Il ritorno di José James con 1978: Revenge of the Dragon è molto più di un semplice nuovo album: è una dichiarazione d’identità, un viaggio tra radici musicali, estetica afrofuturista e groove infuocati che guardano tanto agli anni Settanta quanto al futuro.
Pubblicato nel 2025, il disco segna una delle prove più coraggiose e viscerali del cantante americano, un artista che da sempre vive e trasforma il jazz contaminandolo con soul, hip hop, elettronica e spiritualità black.
Con 1978: Revenge of the Dragon, José James mette da parte (almeno momentaneamente) la raffinatezza lounge dei suoi precedenti progetti tributo per tuffarsi in un universo funk denso e ribollente, che fonde Prince e Sun Ra, Marvin Gaye e D’Angelo, Herbie Hancock e Flying Lotus.
Il risultato è un album viscerale, danzante, provocatorio e profondamente personale.
Il titolo 1978 non è scelto a caso: è l’anno di nascita di José James, ma anche un momento storico cruciale per la black music. Siamo nel pieno della rivoluzione funk, dell’emergere della disco, della prima ondata hip hop, della stagione dei concept album neri e spirituali. James prende tutto questo e lo rilegge con occhi contemporanei, intrecciando suoni vintage e produzioni elettroniche moderne.

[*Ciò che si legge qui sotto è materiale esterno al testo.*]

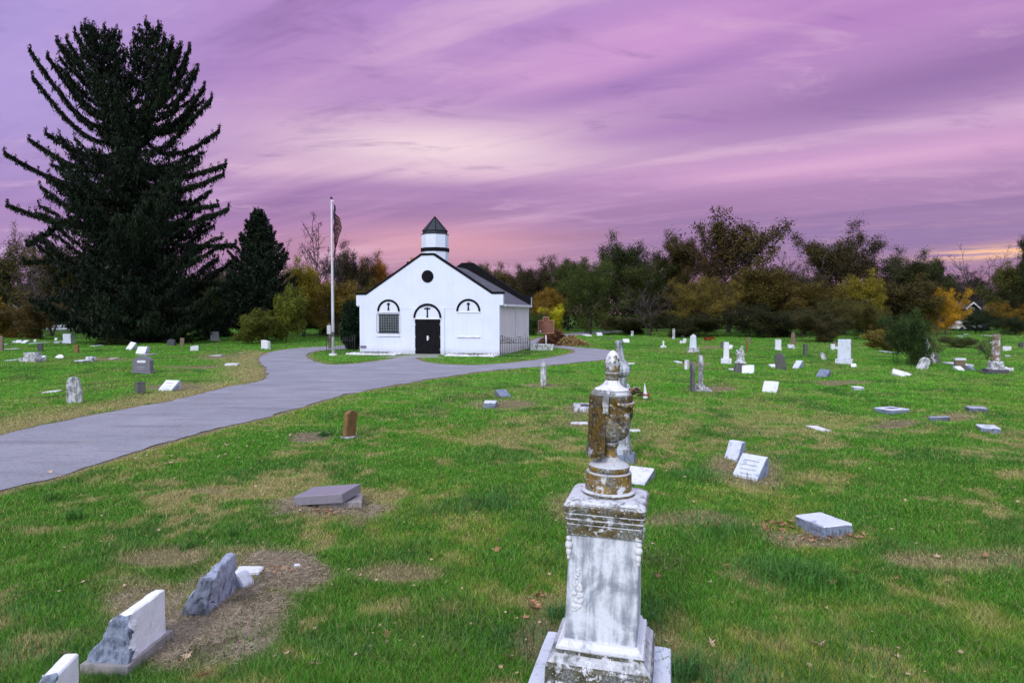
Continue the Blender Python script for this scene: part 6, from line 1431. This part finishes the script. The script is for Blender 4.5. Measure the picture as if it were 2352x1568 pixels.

La seconda parte del titolo, Revenge of the Dragon, ha una connotazione epica, quasi da film kung-fu anni Settanta, ma al tempo stesso richiama l’iconografia afrofuturista, la mitologia personale e collettiva che attraversa tutta l’opera. Il “drago” è forse un alter ego, o forse una metafora del potere creativo ritrovato. È la voce che resiste, che si reinventa, che brucia ancora di fuoco funk.
L’album si apre con una dichiarazione di intenti: The Return, un brano spoken word su tappeti di synth cosmici e beat in slow motion. Poi esplode Cosmic Love Affair, inno groove sospeso tra Parliament e Anderson .Paak, con fiati acidi e un basso che pulsa nel petto. La voce di José James è sensuale, granitica, ma anche flessibile, capace di passare da sussurri notturni a falsetti incandescenti.
La produzione è curatissima: José James ha collaborato con producer come Brian Bender, Georgia Anne Muldrow, e il beatmaker visionario MonoNeon, dando vita a un suono ricco, stratificato, sensuale ma mai patinato.
Con 1978: Revenge of the Dragon, José James abbandona la veste elegante del crooner jazz per abbracciare pienamente la propria natura di artista black contemporaneo, multidimensionale. Dopo i tributi a Billie Holiday (Yesterday I Had the Blues), Bill Withers e Erykah Badu, questo disco rappresenta un ritorno all’originalità più pura, al desiderio di raccontare se stesso senza mediazioni.
Qui non c’è la nostalgia dell’omaggio, ma la rivendicazione di un’identità musicale complessa e fluida. James si mette al centro della scena come autore, performer, ideatore di un universo sonoro e visivo. L’estetica dell’album, del resto, richiama fortemente il cinema blaxploitation, i fumetti underground, le atmosfere metropolitane di fine anni ’70 e le visioni cosmiche di artisti come Sun Ra o Janelle Monáe.
La pubblicazione del disco è accompagnata da una serie di video psichedelici e futuristi, in cui José James incarna un personaggio quasi fumettistico, tra samurai urbano e sciamano digitale. Il live show promesso per il tour mondiale sarà un’esperienza immersiva, a metà tra concerto e performance teatrale, con visual retrofuturistici e narrazione musicale.
José James è sempre stato un artista difficile da etichettare. Con 1978: Revenge of the Dragon dimostra, ancora una volta, che il jazz non è un genere ma un’attitudine: quella di mettersi in discussione, di ascoltare il tempo in cui si vive, di cercare connessioni nuove. È un disco che piacerà a chi ama il jazz contaminato, il funk viscerale, il soul cosciente. Ma anche a chi cerca, nella musica, una narrazione collettiva: quella di un’identità nera che si reinventa, si eleva, si racconta con voce propria.
José James ha ritrovato il fuoco. E ora lo condivide, traccia dopo traccia, battito dopo battito.